Tijm is een goed opgevoed jongetje. Hij zegt keurig alles en iedereen gedag. Hij gebruik hiervoor het engelse ‘bye’. Of ‘bye, bye.’ Laten we iemand uit dan komt Tijm bij de deur staan zwaaien. ‘Bye bye!’ Succes verzekerd.
Maar nu gaat hij het steeds meer gebruiken, te pas en te onpas. Hij deed hetzelfde met het ‘kusje voor het slapen’. Dat geeft hij altijd aan mama, papa en Linde. Of wie er verder zijn. Opa, oma, of de vrienden die we laatst over hadden voor een dinner party. En zijn duplo. En zijn trein. En zijn puzzels. Hij zwaaide ze na, je zag hem denken, ‘tot morgen lieve puzzels, morgen ga ik weer met jullie spelen!’
Hij doet iets grappigs en iedereen vind het mooi. Dus hij doet het weer. En weer. Wij blijven wel lachen. Laatst waren we op bezoek bij oud-oudoom Teu. Dat vond hij een mooi woord, Teu. Hij riep het steeds. Bij het weggaan riep hij – uit zichzelf –‘bye Teu!’ Teu vond het natuurlijk prachtig. En wij ook. Dus Tijm glimmen van trots. Hij ging ermee door. ’s Avonds aan tafel en de volgende dag. En elke keer moest iedereen weer hard lachen. Goed zo Tijm. We waren het voorval alweer vergeten, tot hij opeens, een paar weken later, zat te spelen en me schuin lachend aankeek, ‘bye Teu?’
Groeten doet hij op z’n nederlands, met ‘hallo’. Wel op z’n Tijms uitgesproken, dus ‘haljo’. Altijd vergezeld van een grote grijns. Hij weet precies wanneer je hallo moet zeggen en wanneer bye. Vanmorgen bij het aankleden zei hij netjes zijn tenen gedag voordat ze in zijn schoenen verdwenen: 'Bye teen'. Ook zijn hand, die moest immers in de mouw van zijn trui. En toen de hand er aan de andere kant van de mouw weer uitkwam riep hij vrolijk ‘haljo hand!’ Daarna liep hij nog even langs zijn bed en zwaaide, ‘bye slaap!’

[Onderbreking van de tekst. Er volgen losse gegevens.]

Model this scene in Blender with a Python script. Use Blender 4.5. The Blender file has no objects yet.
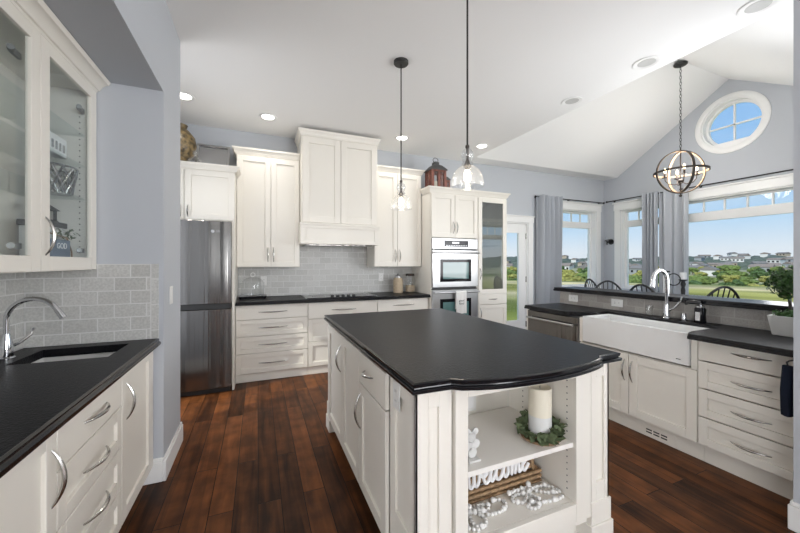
import bpy, bmesh, math, random
from mathutils import Vector, Matrix
from mathutils.geometry import tessellate_polygon
sc = bpy.context.scene
col = sc.collection
PI = math.pi

# ------------------------------------------------------------ camera, world, sun, large lights, exposure
CAM_H = 1.341
cam_d = bpy.data.cameras.new('camera'); cam = bpy.data.objects.new('camera', cam_d); col.objects.link(cam)
cam.location = (0, 0, CAM_H); cam.rotation_euler = (PI/2, 0, -math.radians(22.788))
cam_d.sensor_width = 36; cam_d.lens = 338/800*36; cam_d.shift_y = -3.5/800
cam_d.clip_start = 0.02; cam_d.clip_end = 4000
sc.camera = cam
sc.view_settings.view_transform = 'Standard'; sc.view_settings.look = 'None'
sc.view_settings.gamma = 1; sc.view_settings.use_curve_mapping = False
sc.view_settings.exposure = 0.2

world = bpy.data.worlds.new('sky'); sc.world = world; world.use_nodes = True
wn, wl = world.node_tree.nodes, world.node_tree.links
wn.clear()
w_out = wn.new('ShaderNodeOutputWorld'); w_bg = wn.new('ShaderNodeBackground')
w_tc = wn.new('ShaderNodeTexCoord'); w_sep = wn.new('ShaderNodeSeparateXYZ'); w_ramp = wn.new('ShaderNodeValToRGB')
wl.new(w_tc.outputs['Generated'], w_sep.inputs[0]); wl.new(w_sep.outputs['Z'], w_ramp.inputs[0])
els = w_ramp.color_ramp.elements
els[0].position = 0.0; els[0].color = (0.80, 0.84, 0.90, 1)
els[1].position = 1.0; els[1].color = (0.5, 0.7, 1.0, 1)
for p_, c_ in ((0.03, (0.78, 0.84, 0.92, 1)), (0.09, (0.55, 0.74, 0.94, 1)), (0.2, (0.36, 0.60, 0.92, 1)), (0.45, (0.27, 0.50, 0.88, 1))):
    e_ = els.new(p_); e_.color = c_
w_map = wn.new('ShaderNodeMapping'); w_map.inputs['Scale'].default_value = (2.0, 2.0, 14.0)
w_noise = wn.new('ShaderNodeTexNoise'); w_noise.inputs['Scale'].default_value = 2.0; w_noise.inputs['Detail'].default_value = 6
w_cr = wn.new('ShaderNodeValToRGB'); w_cr.color_ramp.elements[0].position = 0.52; w_cr.color_ramp.elements[1].position = 0.8
w_mul = wn.new('ShaderNodeMath'); w_mul.operation = 'MULTIPLY'; w_mul.inputs[1].default_value = 0.18
w_mix = wn.new('ShaderNodeMixRGB'); w_mix.inputs[2].default_value = (0.86, 0.88, 0.92, 1)
wl.new(w_tc.outputs['Generated'], w_map.inputs[0]); wl.new(w_map.outputs[0], w_noise.inputs['Vector'])
wl.new(w_noise.outputs['Fac'], w_cr.inputs[0]); wl.new(w_cr.outputs[0], w_mul.inputs[0])
wl.new(w_mul.outputs[0], w_mix.inputs[0]); wl.new(w_ramp.outputs[0], w_mix.inputs[1])
wl.new(w_mix.outputs[0], w_bg.inputs[0]); w_bg.inputs[1].default_value = 0.87
wl.new(w_bg.outputs[0], w_out.inputs[0])

def sun_light(direction, strength, color):
    d = bpy.data.lights.new('sun', 'SUN'); d.energy = strength; d.angle = 0.01; d.color = color
    o = bpy.data.objects.new('sun', d); col.objects.link(o)
    o.rotation_euler = Vector(direction).to_track_quat('-Z', 'Y').to_euler()
sun_light((0.85, 0.28, -0.75), 2.8, (1.0, 0.95, 0.86))

def area_light(name, loc, direction, sx, sy, power, color=(1, 1, 1)):
    d = bpy.data.lights.new(name, 'AREA'); d.shape = 'RECTANGLE'; d.size = sx; d.size_y = sy; d.energy = power; d.color = color
    o = bpy.data.objects.new(name, d); col.objects.link(o); o.location = loc
    o.rotation_euler = Vector(direction).to_track_quat('-Z', 'Y').to_euler()
    return o
# added fill lamps standing in for daylight at unseen windows, hall and dining side too
for x_ in (-3.2, -1.0, 1.2):
    area_light('window_daylight', (x_, -7.85, 1.6), (0, 1, .5), 1.7, 1.8, 17, (0.98, 0.98, 1.0))
for y_ in (-5.6, -3.2):
    area_light('window_daylight', (-4.35, y_, 1.6), (1, .35, .5), 1.7, 1.8, 80, (0.98, 0.98, 1.0))
for y_ in (-5.6, -3.2):
    area_light('window_daylight', (2.36, y_, 1.6), (-.8, .5, .8), 1.7, 1.8, 122, (0.98, 0.98, 1.0))
area_light('window_daylight', (3.95, 0.84, 1.6), (0, .9, 1), 1.7, 1.5, 18, (0.98, 0.98, 1.0))
area_light('side_daylight', (3.95, 0.85, 1.62), (-.8, .55, .12), 1.7, 1.45, 46, (0.98, 0.98, 1.0))  # second added fill lamp, unseen, aimed across the kitchen
area_light('hall_daylight', (-1.18, 3.42, 1.35), (1, -.55, -.12), .7, 1.8, 17, (0.98, 0.98, 1.0))  # added fill lamp, unseen, to brighten the island's left side
LIT_SPOT = 14.0       # lit downlights over the kitchen run
REAR_FILL = 14.0      # added fill spots without fixtures, unseen behind the camera

# ------------------------------------------------------------ materials
def mat(name, color=(.8,.8,.8), rough=.5, metal=0.0, spec=.5, noise=None, bump=None, emit=None, coat=0.0):
    m = bpy.data.materials.new(name); m.use_nodes = True
    n, l = m.node_tree.nodes, m.node_tree.links
    b = n['Principled BSDF']
    b.inputs['Base Color'].default_value = (*color, 1); b.inputs['Roughness'].default_value = rough
    b.inputs['Metallic'].default_value = metal; b.inputs['Specular IOR Level'].default_value = spec
    b.inputs['Coat Weight'].default_value = coat
    if noise or bump:
        tc = n.new('ShaderNodeTexCoord')
    if noise:   # (scale xyz, amount)
        scl, amt = noise
        mp = n.new('ShaderNodeMapping'); mp.inputs['Scale'].default_value = scl
        nz = n.new('ShaderNodeTexNoise'); nz.inputs['Scale'].default_value = 1.0; nz.inputs['Detail'].default_value = 5
        l.new(tc.outputs['Object'], mp.inputs[0]); l.new(mp.outputs[0], nz.inputs['Vector'])
        rp = n.new('ShaderNodeValToRGB')
        rp.color_ramp.elements[0].position = .3; rp.color_ramp.elements[1].position = .7
        rp.color_ramp.elements[0].color = (*[max(0, c*(1-amt)) for c in color], 1)
        rp.color_ramp.elements[1].color = (*[min(1, c*(1+amt)) for c in color], 1)
        l.new(nz.outputs['Fac'], rp.inputs[0]); l.new(rp.outputs[0], b.inputs['Base Color'])
    if bump:    # (scale xyz, strength)
        scl, st = bump
        mp = n.new('ShaderNodeMapping'); mp.inputs['Scale'].default_value = scl
        nz = n.new('ShaderNodeTexNoise'); nz.inputs['Scale'].default_value = 1.0; nz.inputs['Detail'].default_value = 4
        bp = n.new('ShaderNodeBump'); bp.inputs['Strength'].default_value = st; bp.inputs['Distance'].default_value = .01
        l.new(tc.outputs['Object'], mp.inputs[0]); l.new(mp.outputs[0], nz.inputs['Vector'])
        l.new(nz.outputs['Fac'], bp.inputs['Height']); l.new(bp.outputs[0], b.inputs['Normal'])
    if emit:
        b.inputs['Emission Color'].default_value = (*emit[0], 1); b.inputs['Emission Strength'].default_value = emit[1]
    return m

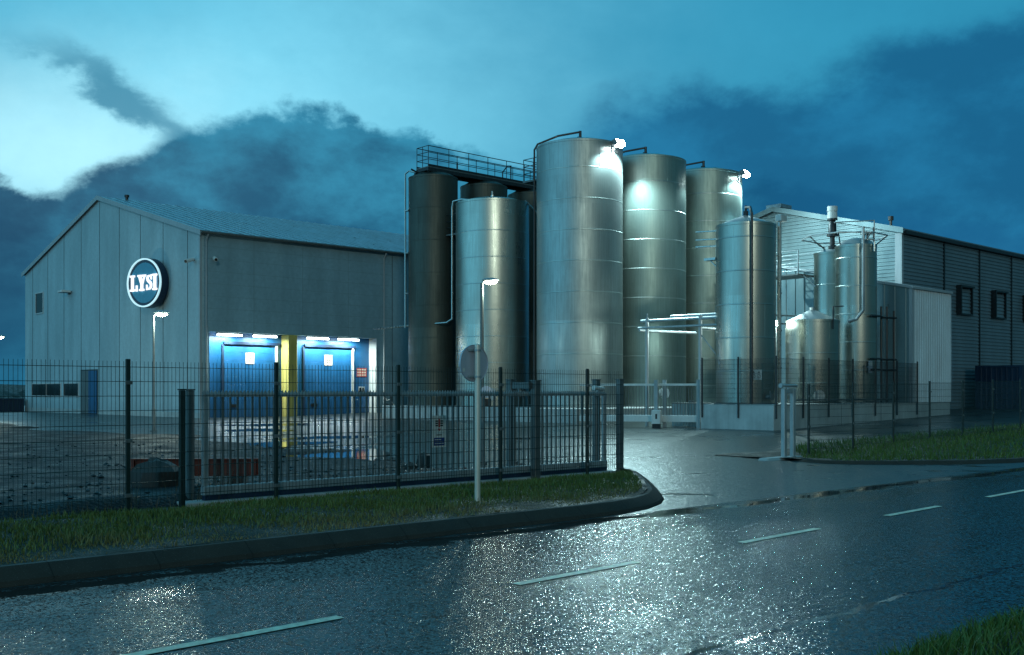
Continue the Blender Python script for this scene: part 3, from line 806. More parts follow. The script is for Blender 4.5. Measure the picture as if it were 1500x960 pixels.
# plinth under the big silos
PU, PV, PV1 = 31.3, 21.5, 37.7
PZ = .77
def tank_plinth():
    t = thing('concrete_plinth', 'long pale concrete plinth carrying the tall silos', 'plinth', PU, PV, hy(PU))
    dz = PZ-hy(PU)
    b = MB(); b.bbox(0, 22, 0, PV1-PV, -.4, dz, .03); b.build('plinth_block', M['conc_white'], t)
    b = MB()
    for k in range(1, 6): b.box(-.004, .01, k*2.7-.012, k*2.7+.012, 0, dz-.05)
    b.build('joint', M['joint'], t)
tank_plinth()
SU, SV = 35.4, 25.2
slabels = ['tallest looking polished steel silo in the front, floodlight at its right rim', 'middle one of the three tall steel silos, partly behind the front silo', 'rear steel silo beside the corrugated gable, floodlight at its right rim']
for k in range(3):
    t, h = tank('steel_silo', slabels[k], 'silo', SU+5.45*k, SV, PZ, 2.33, 14.75, 1.62, M['steel'] if k == 0 else M['steel_green'], rise=.35, group='tall steel silos in a row', first=1.45)
    # inlet fitting on top: stub, bent pipe down the far side
    b = MB(); b.tube([(0,0,h+.3),(0,0,h+.62)], .13, 10); b.tube([(.05,.0,h+.5),(.05,0,h+.95)], .08, 8); b.tube([(.05,0,h+.9),(-.9,.75,h+.66),(-1.75,1.45,h+.2),(-1.85,1.6,h-.1),(-1.85,1.6,0)], .055, 8)
    b.build('inlet_pipe', M['darkmetal'], t, True)
    b = MB(); b.tube([(.5,-.45,h+.25),(.5,-.45,h+.48)], .17, 10); b.tube([(.5,-.45,h+.47),(.5,-.45,h+.52)], .2, 10); b.build('hatch', M['darkmetal'], t, True)
    b = MB(); a = -2.0; b.tube([(2.3*math.cos(a), 2.3*math.sin(a), .75),(2.62*math.cos(a), 2.62*math.sin(a), .75)], .28, 16); b.build('manhole', M['galv'], t, True)
    if k == 0:
        pf = MB(); pf.box(-.35, 1.25, 2.3, 4.1, 12.65, 12.75); pl = pf.build('platform', M['galv_dull'], t)
        b = MB()
        for x in (-.33, .43, 1.2):
            for y in (2.45, 3.25, 4.06): b.tube([(x,y,12.75),(x,y,13.95)], .022, 6)
        for z in (13.15, 13.55, 13.95):
            b.tube([(-.33,2.35,z),(-.33,4.06,z),(1.2,4.06,z),(1.2,2.35,z)], .022, 6)
        b.build('guard_rail', M['darkmetal'], pl)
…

Het blijft dus niet bij lichaamsdelen. Alles kan gedag gezegd. Laatst regende het. We renden door de regen naar de auto. Ik zette hem erin. Hij zwaaide door het raampje naar de regen en zei ‘bye nat!’ Onderweg groette hij alles wat we tegenkomen. ‘Bye autoos, haljo fiets. Bye bomen! Haljo maan!’
De enige die hij weigert gedag te zeggen is zijn vader. ’s Ochtends gaan ze samen naar beneden, even spelen en dan ontbijten. Daarna moet papa naar zijn werk. Dan zeggen we, zeg maar ‘bye bye’ tegen papa, want hij gaat weg. Beledigd draait hij zich om, de schoudertjes hoog opgehaald tegen het nekje. ‘No, no,’ schudt hij, ‘no no. No bye.’